Litle Black Book Of Html
FavIcon

Making a FavIcon for your Website

FavIcon Example

A favicon (short for 'favorites icon'), also known as a website icon, page icon or urlicon, is an icon associated with a particular website or webpage. A web designer can create such icons in several ways, and many recent web browsers can then make use of them. Browsers that support them may display them in the browser's URL bar, next to the site's name in lists of bookmarks, and next to the page's title in a tabbed document interface.

The original means of defining a favicon was by placing a file called favicon.ico in the root directory of a web server. This would then automatically be used in Internet Explorer's favorites (bookmarks) display. Later, however, a more flexible system was created, using HTML to indicate the location of an icon for any given page. This is achieved by adding two link elements in the <head> section of the document as detailed below. In this way, any appropriately sized (16×16 pixels or larger) image can be used, and although many still use the ICO format, other browsers now also support the PNG and animated GIF image formats.

Most modern browsers implement both methods. Because of this, web servers receive many requests for the file "favicon.ico" even if it doesn't exist. This may annoy web server administrators by creating many server log entries, and unnecessarily loading the disk, CPU, and network. Another common problem is that the favicons may disappear if the browser's cache is emptied.

Originally, Internet Explorer only used favicons for bookmarks (for instance MSIE 6.0), which created a minor privacy concern in that a site owner could tell how many people had bookmarked their site by checking the access logs to see how many people downloaded the favicon.ico file. However, since newer versions of Internet Explorer (e.g. 7.0) and most other browsers also display the favicon in the address bar on every visit, this is becoming less of an issue.

In the past, to ensure that the favicon did indeed appear, various measures were taken by web designers and developers. There is no known guarantee that favicons will appear on all computers, even on same browsers with the same versions.

Another limitation of the code below is that it associates a favicon with a specific HTML or XHTML document. To avoid this, the favicon.ico file should be placed in the root directory. Most browsers will automatically detect and use the favicon.ico file.

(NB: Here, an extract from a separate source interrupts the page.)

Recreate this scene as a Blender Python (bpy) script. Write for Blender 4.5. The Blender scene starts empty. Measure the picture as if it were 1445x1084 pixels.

It has been suggested that both of the following HTML lines should be included:

<link rel="shortcut icon" href="http://example.com/favicon.ico" type="image/vnd.microsoft.icon" />
<link rel="icon" href="http://example.com/favicon.ico" type="image/vnd.microsoft.icon" />

However, only the former is necessary, as 'shortcut icon' will be treated as a list of possibilities by standards-compliant browsers (with "shortcut" being ignored, and "icon" used); while Internet Explorer will treat it as a single name ("shortcut icon"). The result is that all browsers understand the code. It is only necessary to include a second piece of code if one desires to offer an alternative image to modern browsers (e.g. an animated GIF).
The link elements must be inside the head element (between <head> and </head>) in the HTML.
The href can, but need not, point to the location /favicon.ico. It could point to any URL.
The image can usually be in any image format supported by the web browser.
The .ico file format will be read correctly by all browsers that can display favicons.
Configure the web server to send the correct MIME identifier:
ICO files image/vnd.microsoft.icon (Alternatively, image/x-icon can be used instead, for compatibility reasons. However, it is preferable to use the IANA-registered MIME type, as most major browsers now support it.)
GIF files image/gif
PNG files image/png
Use the appropriate resolution and color depth.
ICO: include multiple resolutions (the most commonly used being 16×16 and 32×32, with 64×64 and 128×128 sometimes used by Mac OS X) and bit-depths (most common being 4, 8, 24 bpp—i.e. 16, 256 and 16 million colors) in the file.
GIF: use 16×16 in 256 colors.
PNG: use 16×16 in either 256 colors or 24-bit.
Note: favicon.ico, when located in the document root directory, will also be found by some browsers that do not process the link elements, even if it is not linked from anywhere on your site.